- **Instruction**
Find the line containing "col2 = n.mix(b2[1], col, far)" and copy it exactly, along with every line after it up to and including the line containing "1.0, .1, .9, 0.))". Copy nothing else.

- **Supplied material**
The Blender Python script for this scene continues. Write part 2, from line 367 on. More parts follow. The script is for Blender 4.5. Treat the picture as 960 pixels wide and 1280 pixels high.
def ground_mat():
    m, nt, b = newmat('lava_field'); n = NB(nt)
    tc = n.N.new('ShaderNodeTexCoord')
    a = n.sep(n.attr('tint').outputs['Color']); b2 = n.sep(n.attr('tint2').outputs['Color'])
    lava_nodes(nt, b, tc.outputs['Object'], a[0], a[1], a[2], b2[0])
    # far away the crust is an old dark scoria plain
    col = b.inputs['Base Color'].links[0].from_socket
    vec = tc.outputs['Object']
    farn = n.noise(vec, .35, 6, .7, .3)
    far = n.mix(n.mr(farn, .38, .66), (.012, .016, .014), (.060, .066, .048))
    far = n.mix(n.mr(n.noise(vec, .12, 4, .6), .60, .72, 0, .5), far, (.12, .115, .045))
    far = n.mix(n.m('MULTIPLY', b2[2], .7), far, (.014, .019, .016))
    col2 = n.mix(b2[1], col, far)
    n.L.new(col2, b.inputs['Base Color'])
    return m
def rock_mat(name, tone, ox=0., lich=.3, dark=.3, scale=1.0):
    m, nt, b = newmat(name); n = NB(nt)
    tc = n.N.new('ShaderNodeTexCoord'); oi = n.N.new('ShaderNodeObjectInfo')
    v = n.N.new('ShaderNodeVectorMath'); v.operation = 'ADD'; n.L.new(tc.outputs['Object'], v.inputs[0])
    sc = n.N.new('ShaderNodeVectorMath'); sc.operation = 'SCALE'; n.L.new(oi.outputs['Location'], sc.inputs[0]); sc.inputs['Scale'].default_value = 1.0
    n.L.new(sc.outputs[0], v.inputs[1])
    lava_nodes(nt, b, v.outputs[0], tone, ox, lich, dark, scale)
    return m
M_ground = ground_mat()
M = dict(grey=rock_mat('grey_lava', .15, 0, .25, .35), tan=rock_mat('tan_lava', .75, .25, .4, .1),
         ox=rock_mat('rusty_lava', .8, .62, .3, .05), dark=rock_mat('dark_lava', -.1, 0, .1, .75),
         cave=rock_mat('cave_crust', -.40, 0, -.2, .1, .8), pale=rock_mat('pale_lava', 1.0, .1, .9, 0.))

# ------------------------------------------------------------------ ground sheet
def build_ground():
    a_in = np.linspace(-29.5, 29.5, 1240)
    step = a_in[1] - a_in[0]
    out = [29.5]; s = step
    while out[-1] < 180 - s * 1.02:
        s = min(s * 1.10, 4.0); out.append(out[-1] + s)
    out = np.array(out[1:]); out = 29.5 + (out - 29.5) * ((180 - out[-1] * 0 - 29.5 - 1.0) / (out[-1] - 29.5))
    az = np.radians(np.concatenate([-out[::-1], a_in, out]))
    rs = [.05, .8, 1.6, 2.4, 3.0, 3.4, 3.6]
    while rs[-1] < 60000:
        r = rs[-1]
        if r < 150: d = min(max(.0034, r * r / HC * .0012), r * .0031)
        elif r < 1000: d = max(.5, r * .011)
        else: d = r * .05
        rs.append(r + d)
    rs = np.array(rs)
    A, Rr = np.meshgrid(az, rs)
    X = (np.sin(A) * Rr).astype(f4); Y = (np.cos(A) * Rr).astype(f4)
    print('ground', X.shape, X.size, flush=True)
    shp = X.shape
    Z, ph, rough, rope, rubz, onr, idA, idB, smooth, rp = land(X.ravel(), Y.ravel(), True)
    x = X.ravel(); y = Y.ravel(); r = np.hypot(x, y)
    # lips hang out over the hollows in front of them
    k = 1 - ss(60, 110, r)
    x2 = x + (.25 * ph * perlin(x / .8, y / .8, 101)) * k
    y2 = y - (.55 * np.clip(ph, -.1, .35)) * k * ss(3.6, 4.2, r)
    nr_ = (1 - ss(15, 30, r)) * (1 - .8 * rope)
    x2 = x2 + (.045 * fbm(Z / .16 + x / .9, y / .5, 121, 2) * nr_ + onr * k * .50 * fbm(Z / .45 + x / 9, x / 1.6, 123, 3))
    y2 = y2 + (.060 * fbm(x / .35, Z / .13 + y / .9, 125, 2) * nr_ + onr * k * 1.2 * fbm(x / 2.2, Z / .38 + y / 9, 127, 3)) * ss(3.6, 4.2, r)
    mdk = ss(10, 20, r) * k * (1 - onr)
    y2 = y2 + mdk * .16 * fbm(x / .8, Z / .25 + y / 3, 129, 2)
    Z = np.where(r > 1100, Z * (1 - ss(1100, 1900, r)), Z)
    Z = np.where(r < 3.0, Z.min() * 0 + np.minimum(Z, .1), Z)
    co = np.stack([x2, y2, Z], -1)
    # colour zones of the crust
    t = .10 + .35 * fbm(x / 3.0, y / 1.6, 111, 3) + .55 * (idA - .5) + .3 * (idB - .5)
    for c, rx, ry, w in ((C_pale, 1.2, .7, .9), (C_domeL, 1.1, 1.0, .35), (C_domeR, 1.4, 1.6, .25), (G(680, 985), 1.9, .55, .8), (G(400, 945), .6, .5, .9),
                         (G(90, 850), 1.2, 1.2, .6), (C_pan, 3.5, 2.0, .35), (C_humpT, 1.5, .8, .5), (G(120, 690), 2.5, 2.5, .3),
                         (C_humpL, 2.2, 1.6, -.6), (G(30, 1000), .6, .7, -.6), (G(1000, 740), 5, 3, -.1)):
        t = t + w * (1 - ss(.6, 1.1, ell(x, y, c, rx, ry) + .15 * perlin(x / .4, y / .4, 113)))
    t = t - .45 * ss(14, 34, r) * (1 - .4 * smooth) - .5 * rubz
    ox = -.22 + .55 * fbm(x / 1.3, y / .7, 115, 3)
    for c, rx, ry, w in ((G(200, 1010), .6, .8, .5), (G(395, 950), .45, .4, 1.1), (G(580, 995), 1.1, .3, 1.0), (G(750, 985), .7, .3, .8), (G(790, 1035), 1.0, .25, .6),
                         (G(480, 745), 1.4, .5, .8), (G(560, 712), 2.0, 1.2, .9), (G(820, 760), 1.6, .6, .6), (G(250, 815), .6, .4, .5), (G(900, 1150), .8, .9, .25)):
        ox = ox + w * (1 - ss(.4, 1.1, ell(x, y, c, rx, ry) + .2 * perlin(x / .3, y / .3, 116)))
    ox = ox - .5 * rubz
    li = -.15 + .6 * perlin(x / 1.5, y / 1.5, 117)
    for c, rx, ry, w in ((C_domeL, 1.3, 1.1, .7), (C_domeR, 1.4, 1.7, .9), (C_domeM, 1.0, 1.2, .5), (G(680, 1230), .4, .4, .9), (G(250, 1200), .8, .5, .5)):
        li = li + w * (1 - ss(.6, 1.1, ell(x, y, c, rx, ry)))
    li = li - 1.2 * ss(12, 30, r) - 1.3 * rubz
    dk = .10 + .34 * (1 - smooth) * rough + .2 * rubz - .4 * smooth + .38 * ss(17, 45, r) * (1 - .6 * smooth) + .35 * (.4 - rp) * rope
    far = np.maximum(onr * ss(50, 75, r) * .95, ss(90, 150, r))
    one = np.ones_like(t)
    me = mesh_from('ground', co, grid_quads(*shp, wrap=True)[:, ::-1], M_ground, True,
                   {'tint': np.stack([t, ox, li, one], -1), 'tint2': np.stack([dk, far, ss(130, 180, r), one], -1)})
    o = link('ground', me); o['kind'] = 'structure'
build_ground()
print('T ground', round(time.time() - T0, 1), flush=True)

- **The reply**
    col2 = n.mix(b2[1], col, far)
    n.L.new(col2, b.inputs['Base Color'])
    return m
def rock_mat(name, tone, ox=0., lich=.3, dark=.3, scale=1.0):
    m, nt, b = newmat(name); n = NB(nt)
    tc = n.N.new('ShaderNodeTexCoord'); oi = n.N.new('ShaderNodeObjectInfo')
    v = n.N.new('ShaderNodeVectorMath'); v.operation = 'ADD'; n.L.new(tc.outputs['Object'], v.inputs[0])
    sc = n.N.new('ShaderNodeVectorMath'); sc.operation = 'SCALE'; n.L.new(oi.outputs['Location'], sc.inputs[0]); sc.inputs['Scale'].default_value = 1.0
    n.L.new(sc.outputs[0], v.inputs[1])
    lava_nodes(nt, b, v.outputs[0], tone, ox, lich, dark, scale)
    return m
M_ground = ground_mat()
M = dict(grey=rock_mat('grey_lava', .15, 0, .25, .35), tan=rock_mat('tan_lava', .75, .25, .4, .1),
         ox=rock_mat('rusty_lava', .8, .62, .3, .05), dark=rock_mat('dark_lava', -.1, 0, .1, .75),
         cave=rock_mat('cave_crust', -.40, 0, -.2, .1, .8), pale=rock_mat('pale_lava', 1.0, .1, .9, 0.))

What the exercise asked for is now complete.